A veteran represents one of the most venerated individuals in society. With many soldiers contending with life after service, it is obvious that the military is changing in vast and revolutionary ways. A relatively recent aspect of military life is the introduction of woman into the ranks. This historical event has lead women to perform admirably and heroically in the armed services. A brief summary of women veterans and their role in military life is thus in order, especially given that March was women's history month.

Early history of women in military
According to The Huffington Post, the number of women in the U.S. armed services has reached an "unprecedented" level. The source noted that women were involved in military preparation during the American Revolutionary War, serving as nurses and other non-combative roles. However, despite the prohibition on women in combat until relatively recently, many women found a way to the front lines. This may have been indicative of the eagerness that women have shown throughout U.S. history to enter the ranks of the military, although this was only reflected legally in recent decades. Deborah Sampson, a woman of the revolutionary generation, disguised herself as a man to serve in George Washington's army for a year in 1781, according to  Another prominent woman during the American Revolution was Mary Ludwig, who helped bring water to patriot troops in the Battle of Monmouth.  

Seminal influence of "Molly Pitcher" 
Monmouth is located in central New Jersey, playing a significant role in the tide turning to the patriot side in the war. Ludwig earned the moniker "Molly Pitcher" for her life-saving efforts to bring sustenance to troops, even taking up the mantle as a cannon gunner when her husband was incapacitated during the battle. Her memory lives on today in the Molly Pitcher Inn in Red Bank, New Jersey, a posh restaurant and hotel that overlooks the placid Navesink River. 

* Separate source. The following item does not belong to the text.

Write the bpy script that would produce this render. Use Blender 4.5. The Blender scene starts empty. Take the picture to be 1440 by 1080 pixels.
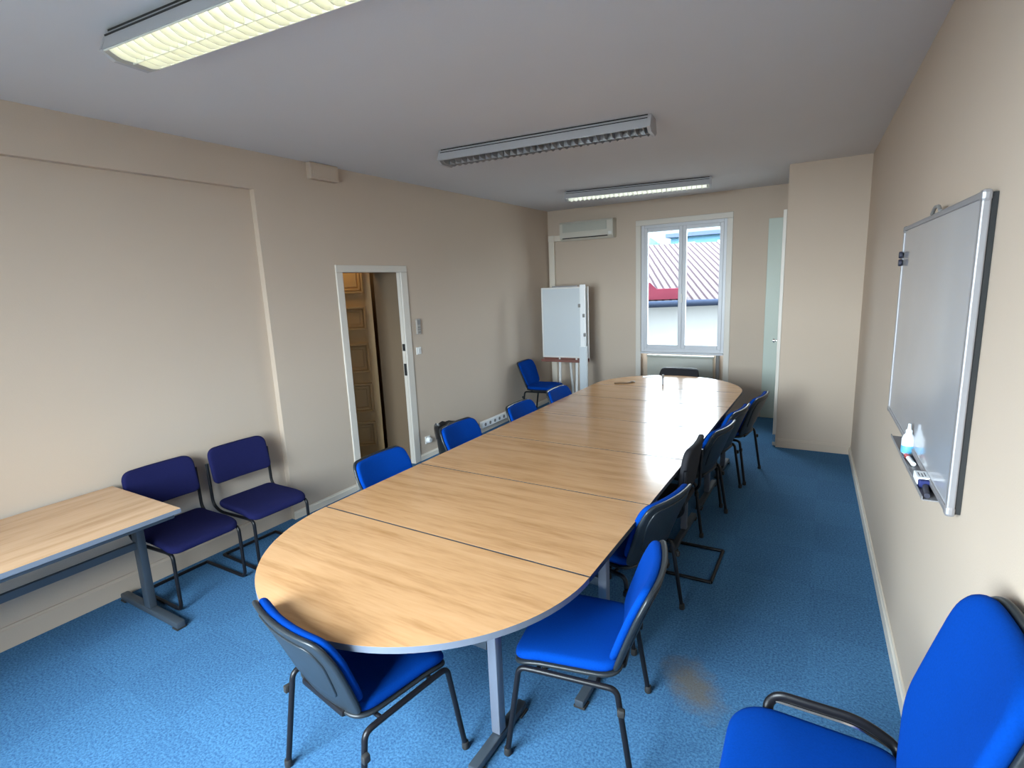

The U.S. has filled the venerable legacy of Molly Pitcher, having a significant number of women in the army, not to mention female soldiers who will receive veterans insurance. The U.S. Department of Veterans Affairs has a special section on their website called the Center for Women Veterans providing information on health, resources, community engagement and  public service. This can be an excellent resource if returning veterans are unsure of the benefits they are entitled to. Likewise, the Veterans Affairs website offers information for the family and spouses of returning veterans, a valuable resource for loved ones eagerly awaiting a solider from overseas. 

Influential moments in the history of women's role in the armed services
According to History. Org, women were officially allowed in the armed services in 1973, when the draft was ended. This lead to the creation of an all-volunteer-army, helping to exponentially increase the number of women in the ranks.

Another prominent turning point occurred when women began to be permitted at military service academies, such as West Point. The glass ceiling has continued to crack, with thousands of women serving in Iraq, Afghanistan, Bosnia and other hotspots.

The source noted that 41,000 women were deployed during the Persian Gulf War, a testament to the quick ascension women have made in the army in the relatively short time they have been authorized to serve.

For some, the gains may seem slow and incremental. The source also suggests this, displaying the progress throughout the years that women have made in the armed services. For example, a woman commanded a warship for the first time in 2000, while the first time a woman commanded a fight squadron only occurred in 2004.